Apparently, Sulpicio Express Siete of the Philippine Span Asia Carrier Corp. did not share with the cost because it did not suffer any loss of life.

But the real question that seems to occupy the public mind up to now is: Whose fault was it?

Well, the issue is what has been occupying the authorities that are investigating the accident. In Saturday and yesterday’s issue of this daily, and based on the so-called testimonies of witnesses among the surviving passengers-turned witnesses, including officials and crew of both ships, there emerged certain facts that the probers from the government may be able to use.

For one who does not have any background on the shipping industry, I can only gather some parts and impressions from the published reports.

There was that one, for instance, about the cargo boat Sulpicio Express Siete having occupied the inbound lane together with St. Thomas, instead of the outgoing lane, which means, to my mind, that the cargo vessel was moving in the same direction as the St. Thomas when it should have gone to the opposite way.

And then there was the fact of their means of communication. There was something else about the use of whistle. The rule, it is said, is that when a vessel would like to overtake another ship, it should whistle a number of times instead of just signal.

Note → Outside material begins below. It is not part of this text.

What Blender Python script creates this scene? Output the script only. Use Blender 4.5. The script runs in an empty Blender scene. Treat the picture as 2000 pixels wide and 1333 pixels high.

This time, the cargo boat did not do so, which was wrong, according to a witness to

the Special Board of Marine Inquiry (SBMI), which is supposed to continue its investigation on August 28 in Cebu.

In any case, the accident has generated talks among the superstitious and curious observers of the nation’s shipping industry. A business man who sat with me in a passenger bus terminal while I was waiting for a ride the other day said the name Sulpicio seems to have always been involved in sea accidents, in boat-sinking during typhoons or some other sea disasters. He said there must be something to the name.

I truly do not wish to say anything about that. But there must be something to it.